Wednesday, December 1, 2010

The Sites: New York City - American Museum of Natural History

I was that child who always wanted to play school rather than anything else.  I was that child who always had her nose in a book, even at the dinner table.  I was that child who believed that the exhibits in the museums came to life at night. 

You can imagine how excited I was about the Night at the Museum movies.  You can imagine how even more excited I was to spend a day exploring the American Museum of Natural History.

Founded in 1869, the Museum has grown to encompass over 32 million specimens and artifacts, along with temporary exhibits that rotate throughout the year.  It is a place that returns you almost instantly to that state of wide-eyed wonderment and curiosity that so many of us lose when we leave childhood.

Moose diorama, AMNH
The Hall of Mammals and the other wildlife dioramas located throughout the halls are some of the finest you'll find, with their scales ranging from the two-story coral reef in the Hall of Ocean Life (also home to a life-sized replica of a blue whale) to the smaller habitats of more common creatures like skunks and coyotes.  


Quartz, AMNH
The Hall of Minerals boasts an extensive collection and display of what are literally the building blocks of our lives: elements, rocks, compounds, crystals, gems, all of the parts that make up the whole of our existence.  The obvious beauty of a rare gemstone is one thing, but the complex simplicity of a quart crystal is another thing entirely. 

Barosaurus, Theodore Roosevelt Rotunda, AMNH
However, I had really come here for one main reason: the Fossil Halls.  The AMNH boats the world's largest collection of vertebrate fossils, with rooms upon rooms of prehistoric creatures soaring and towering overhead.  
The Theodore Roosevelt Rotunda welcomes visitors with its towering Barosaurs, while the exhibition halls upstairs boast sauropod after theropod after mammoth, leaving you in complete awe of these creatures that once walked upon this same planet. 

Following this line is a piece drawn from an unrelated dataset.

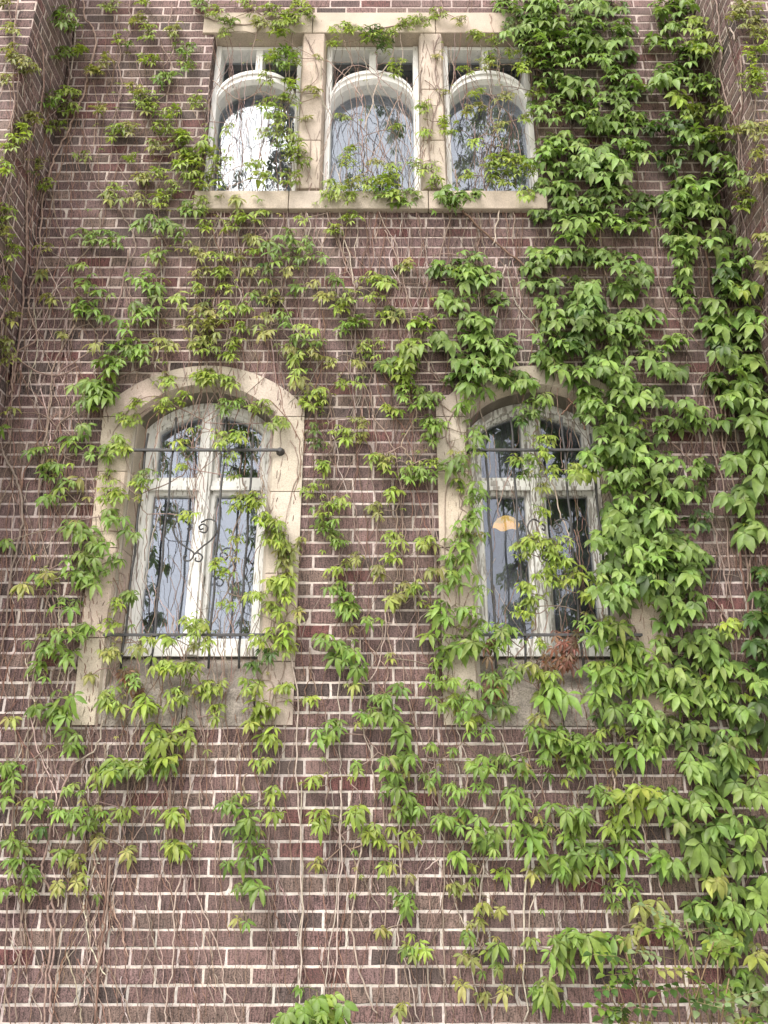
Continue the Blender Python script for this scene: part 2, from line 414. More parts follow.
def smooth_path(p, sub=5):
    p = [Vector(q) for q in p]; out = []
    for i in range(len(p) - 1):
        a, b_, c_, d_ = p[max(i - 1, 0)], p[i], p[i + 1], p[min(i + 2, len(p) - 1)]
        for k in range(sub):
            u = k / sub
            out.append(.5 * ((2 * b_) + (c_ - a) * u + (2 * a - 5 * b_ + 4 * c_ - d_) * u * u + (3 * b_ - a - 3 * c_ + d_) * u ** 3))
    return out + [p[-1]]
def grille(cx):
    gr = bpy.data.objects.new('window_grille', None); COL.objects.link(gr); gr.parent = bld
    for z in (3.353, 2.327):
        h = MB(); h.box((cx - .405, -.048, z - .0065), (cx + .445, -.032, z + .0065))
        for x in (cx - .40, cx + .44): h.tube([(x, -.046, z), (x, .01, z)], .008)
        if z > 3: h.tube([(cx + .445, -.05, z), (cx + .445, -.012, z)], [.012, .026], n=10)
        h.build('rail', 'iron', gr)
    for x in (-.30, -.15, .135, .29):
        bb = MB(); pts = []
        for i in range(15):
            z = 2.16 + (3.56 - 2.16) * i / 14
            if abs(x) > .2 and z > 3.50: break
            pts.append((cx + x + .004 * math.sin(i * 1.7 + x * 9), -.026, z))
        bb.tube(pts, .0064, n=6); bb.build('bar', 'iron', gr, smooth=True)
    q = lambda zx, zy: (lambda v: (v.x - WX[0] + cx, -.045, v.z))(at(130 + zx / 4.8, 480 + zy / 4.8, -.045))
    L1 = [(285, 240), (292, 222), (275, 212), (262, 225), (266, 245), (280, 238), (276, 226)]
    paths = [[(276, 232), (285, 242), (292, 225), (276, 208), (240, 188), (208, 225), (222, 280), (262, 318), (305, 350), (290, 385), (262, 385), (258, 368), (274, 364)],
             [(352, 232), (338, 238), (334, 222), (352, 212), (372, 228), (362, 252), (335, 246)],
             [(340, 205), (375, 188), (408, 200), (414, 245), (392, 285), (350, 318), (306, 358)],
             [(306, 358), (325, 350), (348, 368), (336, 390), (314, 386), (316, 372)]]
    for p in paths:
        sc = MB(); sc.tube(smooth_path([q(*c_) for c_ in p], 4), .0048, n=5); sc.build('scroll', 'iron', gr, smooth=True)
    return gr
for cx, pm, gm, tl in ((WX[0], 'white_paint', 'glass', (.012, -.01)), (WX[1], 'weathered_paint', 'dusty_glass', (-.02, .014))):
    blocks_ring(cx).build('stone_surround', 'limestone', bld)
    sill(cx).build('window_sill', 'sill_stone', bld)
    arched_window(cx, pm, gm, tl)
    grille(cx)

# ---- upper group of three
st = MB()
LB, LT, SZ0, SZ1 = 6.54, 6.735, 5.005, 5.185
xc = [UL - .08, -.50, .36, UR - .07]
for a, b_ in zip(xc, xc[1:]): st.box((a + .002, -.016, LB), (b_ - .002, .29, LT), jit(STONE, .06))
xc = [UL - .012, -.60, .28, UR + .012]
for a, b_ in zip(xc, xc[1:]):
    col = jit(STONE, .06); p = [(-.04, SZ0), (-.04, SZ1 - .04), (.10, SZ1), (.29, SZ1 + .003), (.29, SZ0)]
    vs_ = [(a + .002, y, z) for y, z in p] + [(b_ - .002, y, z) for y, z in p]; n = 5
    st.add(vs_, [tuple(range(n)), tuple(range(2 * n - 1, n - 1, -1))] + [(i, n + i, n + (i + 1) % n, (i + 1) % n) for i in range(n)], col)
MUL = ((-.5675, -.4025), (.2425, .4075))
for a, b_ in MUL:
    for z0, z1 in ((SZ1 + .004, 5.58), (5.584, 6.02), (6.024, LB - .003)):
        col = jit(STONE, .06); ch = .012
        P_ = [(a, .09), (a, .015), (a + ch, -.012), (b_ - ch, -.012), (b_, .015), (b_, .29), (a, .29)]
        n = len(P_); st.add([(x, y, z0) for x, y in P_] + [(x, y, z1) for x, y in P_], [tuple(range(n))[::-1], tuple(range(n, 2 * n))] + [(i, (i + 1) % n, n + (i + 1) % n, n + i) for i in range(n)], col)
st.build('stone_surround', 'limestone', bld, bevel=.006)
def upper_window(x0, x1, tilt, gm):
    cx = (x0 + x1) / 2; zb, zt = SZ1 + .004, LB - .004; y0, y1 = .085, .215; fw = .040
    f = MB()
    f.box((x0 + .002, y0, zb), (x0 + fw, y1, zt)); f.box((x1 - fw, y0, zb), (x1 - .002, y1, zt))
    f.box((x0 + fw, y0 + .004, zt - .03), (x1 - fw, y1 - .002, zt - .001)); f.box((x0 + fw, y0 + .02, zb), (x1 - fw, y1 - .002, zb + .05))
    win = f.build('window', 'fresh_paint', bld, bevel=.004)
    h = (x1 - x0) / 2 - fw; sp, ap = 5.965, 6.19
    n = 20; inn = []; out = []
    for i in range(n + 1):
        q = math.pi * (1 - i / n); inn.append((cx + h * math.cos(q), sp + (ap - sp) * math.sin(q))); out.append((cx + (h + .0) * math.cos(q) * 1.0, sp + .05 + (ap - sp + .012) * math.sin(q)))
    a_ = MB(); a_.ring(inn, out, y0 - .012, y1 - .004, cham=.022)
    o2 = [(x, z + .028) for x, z in out]; a_.ring(out, o2, y0 - .024, y0 + .05)
    a_.build('arch_moulding', 'fresh_paint', win)
    v = MB(); v.box((cx - .024, y0 + .006, ap + .062), (cx + .024, y1 - .004, zt - .031)); v.build('mullion', 'fresh_paint', win, bevel=.004)
    p = MB(); p.box((x0 + fw - .004, y1 - .022, 6.02), (x1 - fw + .004, y1 - .018, zt - .02)); p.build('pane', 'dark_glass', win)
    p = MB(); pts = [(cx - h, zb + .051)] + [(x, z) for x, z in inn] + [(cx + h, zb + .051)]; k = len(pts)
    p.add([(x, y1 - .034 + tilt * (x - cx), z) for x, z in pts] + [(x, y1 - .030 + tilt * (x - cx), z) for x, z in pts], [tuple(range(k)), tuple(range(2 * k - 1, k - 1, -1))])
    p.build('pane', gm, win)
upper_window(UL, MUL[0][0], 0.0, 'plain_glass'); upper_window(MUL[0][1], MUL[1][0], 0.0, 'clear_glass'); upper_window(MUL[1][1], UR, 0.0, 'glass')
for x, s_ in ((UL, 1), (UR, -1)):                       # brick returns of the opening
    kb, km = MB(), MB(); panel(kb, km, (x, 0, 0), (0, 1, 0), (s_, 0, 0), .004, .29, SZ1 + .003, LB - .003, None, phase=.03)
    rv = kb.build('brick_reveal', 'brick', bld); km.build('mortar', 'mortar', rv)

# ---- lamp hanging in the room behind the right arched window
lp = at(506, 522, .62)
lamp = thing('hanging_lamp', 'glowing amber glass lamp shade hanging inside the right arched window', 'lamp', loc=lp)
sm = MB(); prof = [(.010, .038), (.028, .034), (.055, .018), (.076, -.006), (.084, -.022)]; n = 20; vs_, fs_ = [], []
for r, z in prof: vs_ += [(r * math.cos(6.2832 * j / n), r * math.sin(6.2832 * j / n), z - (.012 * (j % 4 in (1, 2)) if r > .08 else 0)) for j in range(n)]
for i in range(len(prof) - 1): fs_ += [(i * n + j, i * n + (j + 1) % n, (i + 1) * n + (j + 1) % n, (i + 1) * n + j) for j in range(n)]
sm.add(vs_, fs_); sm.build('lamp_shade', 'lamp_glass', lamp, smooth=True)
cm = MB(); cm.tube([(0, 0, .05), (0, 0, 4.33 - lp.z)], .004); cm.build('cord', 'iron', lamp)

# ------------------------------------------------------------------ vines
HUE = {'p': (.20, .25, .13), 'g': (.140, .225, .040), 'y': (.225, .295, .046), 'o': (.235, .235, .070), 'd': (.052, .10, .024), 'l': (.168, .255, .062), 'r': (.16, .055, .035)}
TW = {'grey': (.28, .205, .17), 'pale': (.42, .35, .30), 'brown': (.20, .115, .085), 'dark': (.11, .07, .055)}
def leaflet(mb, base, f, s, n, L, wd, col, droop):
    """one leaflet: a folded, drooping blade"""
    T = (0, .2, .45, .72, .89, 1.0); W_ = (.03, .50, 1.0, .80, .34, 0)
    mid, lf, rt = [], [], []
    fold = .42
    for t_, w_ in zip(T, W_):
        d_ = droop * t_ * t_
        c_ = base + f * (L * t_ * (1 - .12 * droop * t_)) - n * (L * d_ * .55) + Vector((0, 0, -1)) * (L * d_ * .42)
        mid.append(c_); hw = L * wd * w_ * .5
        lf.append(c_ + s * hw + n * hw * fold); rt.append(c_ - s * hw + n * hw * fold)
    k = len(T) - 1
    vs = mid + lf[1:k] + rt[1:k]
    li = lambda i: len(T) + i - 1
    ri = lambda i: len(T) + (k - 1) + i - 1
    fs = [(0, 1, li(1)), (0, ri(1), 1), (k - 1, k, li(k - 1)), (k - 1, ri(k - 1), k)]
    for i in range(1, k - 1): fs += [(i, i + 1, li(i + 1), li(i)), (i, ri(i), ri(i + 1), i + 1)]
    mb.add(vs, fs, col)
def leaf(mb, base, s, col, wd, down):
    b_ = R(random.gauss(down, 13)); yaw = random.gauss(0, .55)
    f = Vector((math.sin(yaw) * .8, -math.cos(b_), -math.sin(b_))).normalized()
    up = Vector((random.gauss(0, .28), -math.sin(b_), math.cos(b_)))
    n = (up - f * up.dot(f)).normalized(); sd_ = f.cross(n).normalized()
    k = random.choice((5, 5, 5, 5, 4)) if s > .05 else 5
    angs = (-112, -56, 0, 56, 112) if k == 5 else (-80, -28, 26, 82)
    lens = (.66, .9, 1, .9, .66) if k == 5 else (.75, 1, 1, .75)
    for a, l in zip(angs, lens):
        a = R(a + random.gauss(0, 8)); ff = (f * math.cos(a) + sd_ * math.sin(a)).normalized(); ss = (-f * math.sin(a) + sd_ * math.cos(a)).normalized()
        leaflet(mb, base + ff * s * .04, ff, ss, n, s * l * random.uniform(.85, 1.12), wd * random.uniform(.9, 1.1), jit(col, .13), random.uniform(.25, .95))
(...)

The complex also houses a planetarium, a library, the requisite gift shops and cafes...all of those things that we have come to expect from our museums, if only because it has become more difficult for us to fathom spending time learning without commercializing it in some way. It was too much to take in for just one visit.  This will be a required stop on all subsequent trips to the city for me.